Make Learning Stick with Storytelling
Long before textbooks, humans gathered around fires to pass down knowledge. Elders didn’t create PowerPoints or lecture about which berries were poisonous—they told stories about the hunter who ate the red ones and never came home. Today, we have smartboards and learning management systems, but our brains are still wired for campfire stories. Stories remain one of our most powerful teaching strategies.
Studies confirm what our ancestors knew instinctively: stories don’t just make learning more engaging; they make it more effective. When we hear a story, our brains begin to sync with the storyteller in a process researchers call neural coupling and it lights up more areas of the brain than non-fiction. And there is still more evidence that a well-told story improves memory and recall than learning from facts and figures alone. As a pedagogical approach, storytelling has the potential to meaningfully enhance student learning experiences and outcomes.

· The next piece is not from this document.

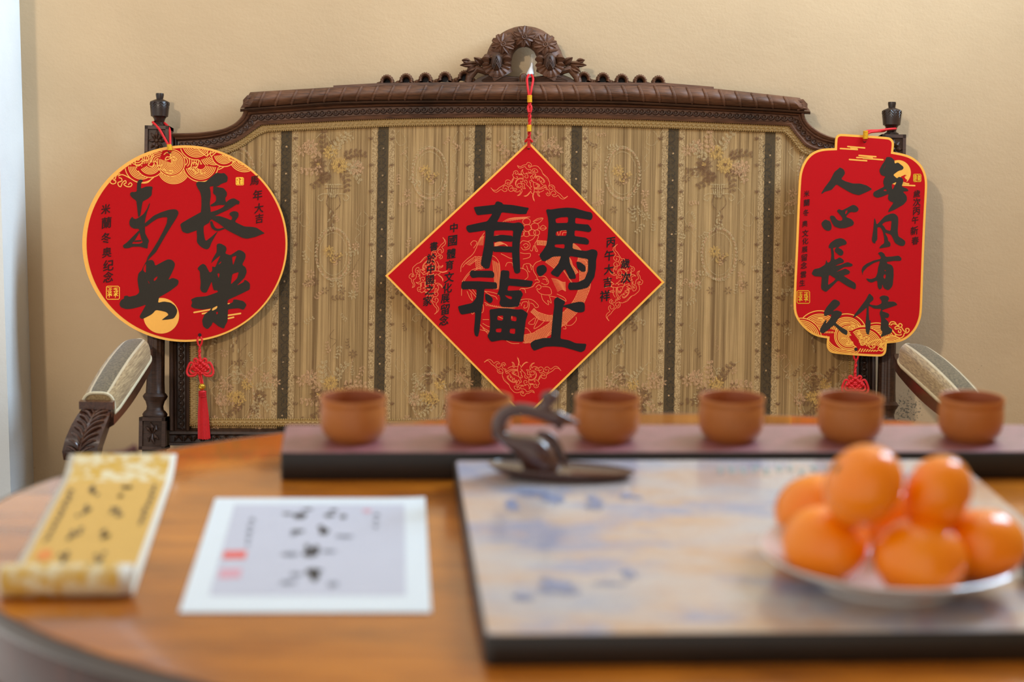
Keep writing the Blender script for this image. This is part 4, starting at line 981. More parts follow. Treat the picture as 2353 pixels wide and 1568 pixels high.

In higher education, storytelling can achieve the following:
- Enhance cognitive engagement by making abstract concepts relatable.
- Boost retention and comprehension, especially in STEM and language fields.
- Build emotional and social connections, promoting a sense of belonging.
- Improve motivation and contribute to inclusive classrooms through cultural affirmation.
- Support identity formation, especially among underrepresented groups.
- Foster engagement and well-being (visual narratives).
In OPLR’s faculty symposium last fall, we explored how to bring this timeless teaching method into today’s higher education online classrooms. Whether on a micro scale in a lecture example or at the course level in an ongoing scenario, stories can be used in various course contexts:
- Module introductions to establish relevance and context
- Mini lectures using personal anecdotes to illustrate concepts
- Scenarios and case studies for practice and application
- Discussion prompts that invite student storytelling or role playing
- Assessments that ask students to demonstrate learning through narrative
Ready to get started? Visit Story-Based Learning in OPLR’s Instructional Design Showcase to see examples from other instructors and inspire storytelling applications in your own courses.
The good news: You don’t need to convince students to value stories—they already do. Rather than replacing traditional resources, storytelling offers a powerful way to convey the same factual content in a form that is engaging, memorable, and meaningful. The modern classroom may have replaced the ancient campfire, but storytelling adapts to settings—as powerful today in online modules as it has been throughout human history.